As we turn to the second front of Mount Sustainability, I’m going to try something ambitious (or perhaps foolish). I am going to try to make a judgment of the United States Supreme Court interesting.
Wait, wait! No, don’t click that little X at the top of your web browser. Just give me a chance here!
As we march our way up the Benign Emissions front, I want to take us back just a shade over ten years ago. On April 2, 2007, the Supreme Court released an opinion called Massachusetts v. EPA. Naturally, you might be wondering why the state of Massachusetts and the Environmental Protection Agency were fighting.
It stemmed from a disagreement over a single sentence in the Clean Air Act, found in Section 202(a)(1): “The [EPA] Administrator shall by regulation prescribe … standards applicable to the emission of any air pollutant from any class or classes of new motor vehicles or new motor vehicle engines, which in his judgment cause, or contribute to, air pollution which may reasonably be anticipated to endanger public health or welfare.”
Yeah, yeah, I know that was a mind-numbing thing to read (I’m feeling more foolish than ambitious now, but what the heck, let’s press on).
Here’s the breakdown.
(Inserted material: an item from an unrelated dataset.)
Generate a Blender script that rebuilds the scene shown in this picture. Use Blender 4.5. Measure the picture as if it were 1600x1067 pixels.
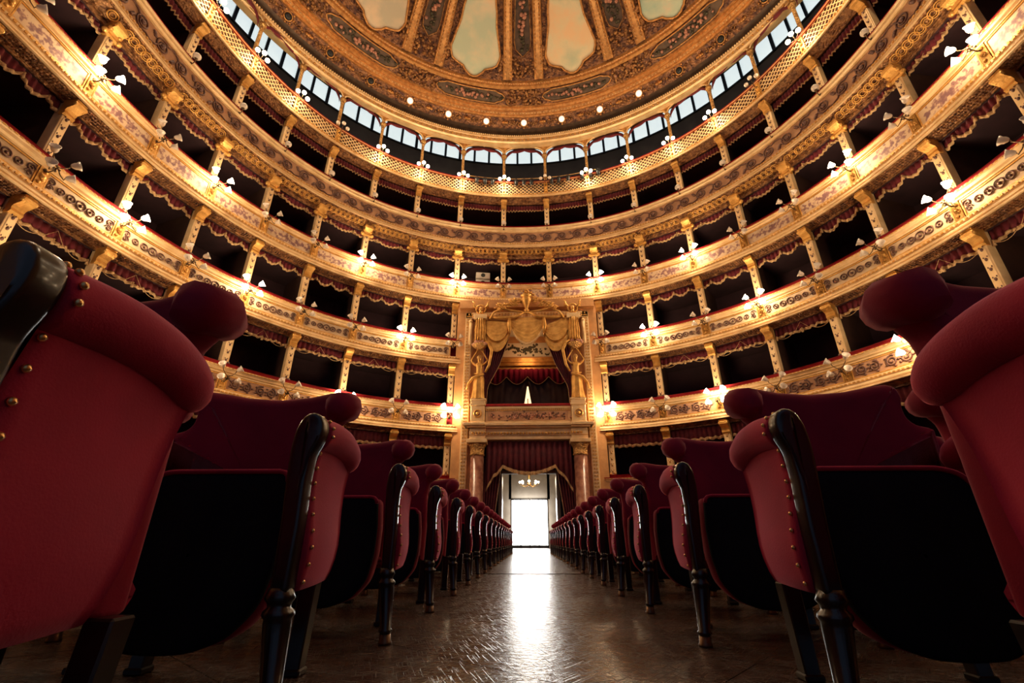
import bpy, math, random
import numpy as np
from math import sin, cos, pi, radians, sqrt, atan2
random.seed(7)
for o in list(bpy.data.objects): bpy.data.objects.remove(o)
SC = bpy.context.scene
COL = SC.collection
# ------------------------------------------------------------------ camera, world, exposure
cam_d = bpy.data.cameras.new('camera'); cam = bpy.data.objects.new('camera', cam_d); COL.objects.link(cam)
cam_d.sensor_width = 36; cam_d.lens = 711.0*36/1600; cam_d.clip_start = 0.02; cam_d.clip_end = 200
cam.location = (0, 0, .36)
PITCH = radians(23.7); YAW = math.atan(28/711*cos(PITCH))
cam.rotation_euler = (pi/2 + PITCH, 0, YAW)
SC.camera = cam
w = bpy.data.worlds.new('world'); SC.world = w; w.use_nodes = True
w.node_tree.nodes['Background'].inputs[0].default_value = (.11, .15, .24, 1)
w.node_tree.nodes['Background'].inputs[1].default_value = .55
SC.view_settings.view_transform = 'Standard'
try: SC.view_settings.look = 'None'
except Exception: pass
SC.view_settings.gamma = 1; SC.view_settings.use_curve_mapping = False
SC.view_settings.exposure = 0.28
LAMP_W = 85.0           # wall lamp cluster, watts
DAY = 11.0              # daylight at the end of the foyer
def area(name, loc, rot, sx, sy, power, col):
    d = bpy.data.lights.new(name, 'AREA'); d.shape = 'RECTANGLE'; d.size = sx; d.size_y = sy; d.energy = power; d.color = col
    o = bpy.data.objects.new(name, d); o.location = loc; o.rotation_euler = rot; COL.objects.link(o); return o
def point(name, loc, power, col, r=.12, parent=None):
    d = bpy.data.lights.get(name) or bpy.data.lights.new(name, 'POINT'); d.energy = power; d.color = col; d.shadow_soft_size = r
    o = bpy.data.objects.new(name, d); o.location = loc; COL.objects.link(o); o.parent = parent; return o
# added fill light over the stalls, out of view; no chandelier is modelled
point('overhead_fill_light', (0, 4.5, 18.0), 650, (1, .74, .46), .9)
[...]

Back in September 2003, the EPA decided that carbon dioxide and other greenhouse gases were not “air pollutants,” meaning that the EPA didn’t have to regulate them under the Clean Air Act. A number of states concerned about climate change, with Massachusetts in the lead, didn’t take kindly to this determination. Voila, we have a lawsuit!
Three and a half years later, the Supreme Court settled the issue in a 5-4 decision. Justice Stevens wrote the opinion for the majority, which determined that the definition of “air pollutants” under the act was broad enough to include greenhouse gases. Hooray!
Then Justice Stevens went on to address another argument made by the EPA – that even assuming greenhouse gases were pollutants, it would be unwise to regulate them at that time. This is the part of the opinion I find most interesting, so I’m going to quote a part of it (emphasis my own):
“Nor can EPA avoid its statutory obligation by noting the uncertainty surrounding various features of climate change and concluding that it would therefore be better not to regulate at this time …. If the scientific uncertainty is so profound that it precludes EPA from making a reasoned judgment as to whether greenhouse gases contribute to global warming, EPA must say so. That EPA would prefer not to regulate greenhouse gases because of some residual uncertainty … is irrelevant. The statutory question is whether sufficient information exists to make an endangerment finding.”
Sound familiar? Justice Stevens was addressing a common fallacy to which climate change deniers frequently cling. “Look! A few scientists don’t think humans are causing the climate to change! That means we don’t have scientific consensus, so we shouldn’t take action to mitigate greenhouse gases!”
While Justice Stevens’ decision was confined to a particular statute, I think his words ring true beyond this case. Some “residual uncertainty” is not a justification to delay climate action. We have a scientific consensus, and the peer-reviewed science makes it clear that carbon dioxide and other greenhouse gases are not benign emissions.
Well, here we are at the end of the post, and I’m pretty sure I failed. That probably wasn’t interesting, but I hope you agree that it’s at least important.